On the 24-hour timeframe, the pair continues to stay below the Ichimoku cloud, and yesterday it tested the Senkou Span B line (the strongest among the five lines of the indicator) from below. If it is overcome, the upward trend on the daily timeframe may resume. If it bounces off it, the decline may start much earlier than the few weeks mentioned above.
Moving on to pressing issues
The most important report of the previous day was the inflation report in the United States. The consumer price index was expected to drop to 4.1-4.3%, but in reality, it decreased to 4%. Thus, there is only a little left until the target of 2%, and the faster and stronger inflation falls, the higher the probability that the Federal Reserve will complete its cycle of monetary policy tightening, followed by the start of a cycle of easing. Both factors are negative for the US dollar. However, as mentioned, the interest rate balance with the ECB is approximately the same for 2023. Only a few people believe in a prolonged rate hike by the ECB. The market believes two more increases of 0.25% should be expected, which have long been priced in. Therefore, it doesn't matter whether inflation in the United States falls quickly or slowly, whether inflation in the EU falls quickly or slowly; it no longer significantly impacts central bank rates. This is because the Federal Reserve is already close to the maximum rate level, and the ECB cannot raise its rate to the same level as the Federal Reserve.
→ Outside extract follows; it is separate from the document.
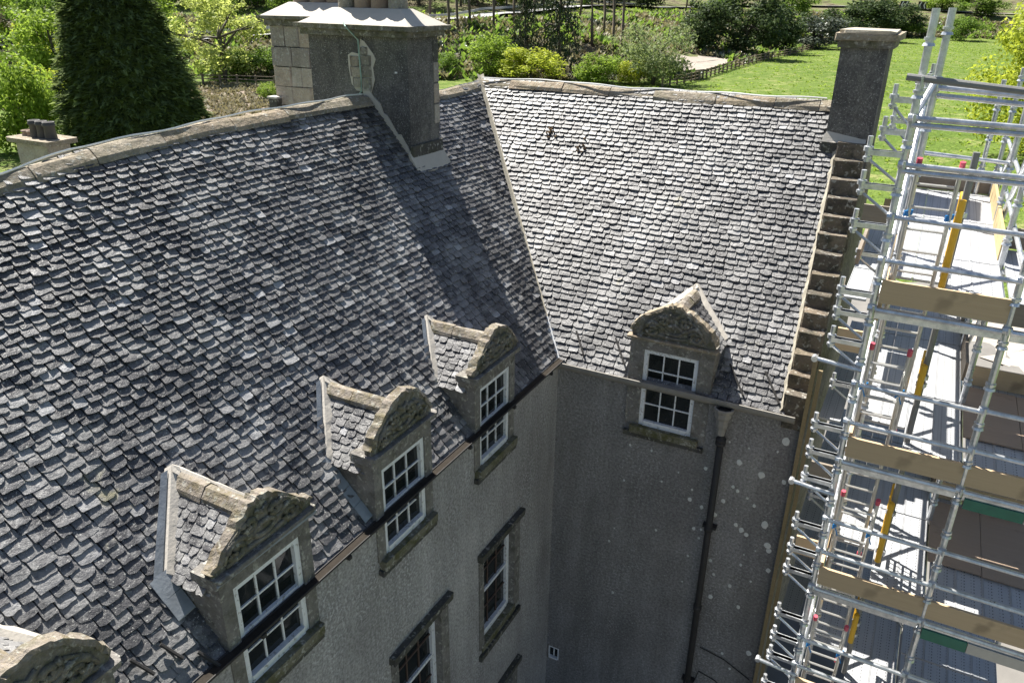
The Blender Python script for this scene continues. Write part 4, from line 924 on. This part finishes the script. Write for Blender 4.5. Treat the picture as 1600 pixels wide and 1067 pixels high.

The market's reaction to inflation was rather weak. In essence, we saw a movement of 30 points in the first two hours. And any movement after a few hours is very difficult to associate with the report, as it may have nothing to do with it. After all, the pair moves not only when certain information is released. Therefore, we pay attention primarily to the movements in the first few hours after an important event. And yesterday, the market showed that inflation reports are no longer considered "important." Therefore, at the moment, "technicals" have a higher priority for the market than "fundamentals," although the results of the Fed meeting will be announced today and tomorrow - the ECB.
The average volatility of the EUR/USD currency pair over the past five trading days as of June 14 is 69 pips and is characterized as "average." Thus, we expect the pair to move between the levels of 1.0719 and 1.0857 on Wednesday. A reversal of the Heiken Ashi indicator back downwards will indicate a possible resumption of the downward movement.
Nearest support levels:
S1 - 1.0742
S2 - 1.0681
S3 - 1.0620
Nearest resistance levels:
R1 - 1.0803
R2 - 1.0864
R3 - 1.0925
Trading recommendations:
The EUR/USD pair stays above the moving average line, but its presence in this area may be short-lived. At the moment, long positions should be considered with targets at 1.0803 and 1.0857 until the Heiken Ashi indicator reverses downwards. Short positions will become relevant only after the price drops below the moving average line, with targets at 1.0719 and 1.0681.
Explanations for the illustrations:
Linear regression channels - help determine the current trend. If both channels point in the same direction, it indicates a strong trend.
Moving average line (settings 20.0, smoothed) - determines the short-term trend and the direction in which trading should be conducted.
Murray levels - target levels for movements and corrections.
Volatility levels (red lines) - probable price channel in which the pair will move in the next 24 hours based on current volatility indicators.
CCI indicator - its entry into the oversold area (below -250) or overbought area (above +250) indicates an approaching trend reversal in the opposite direction.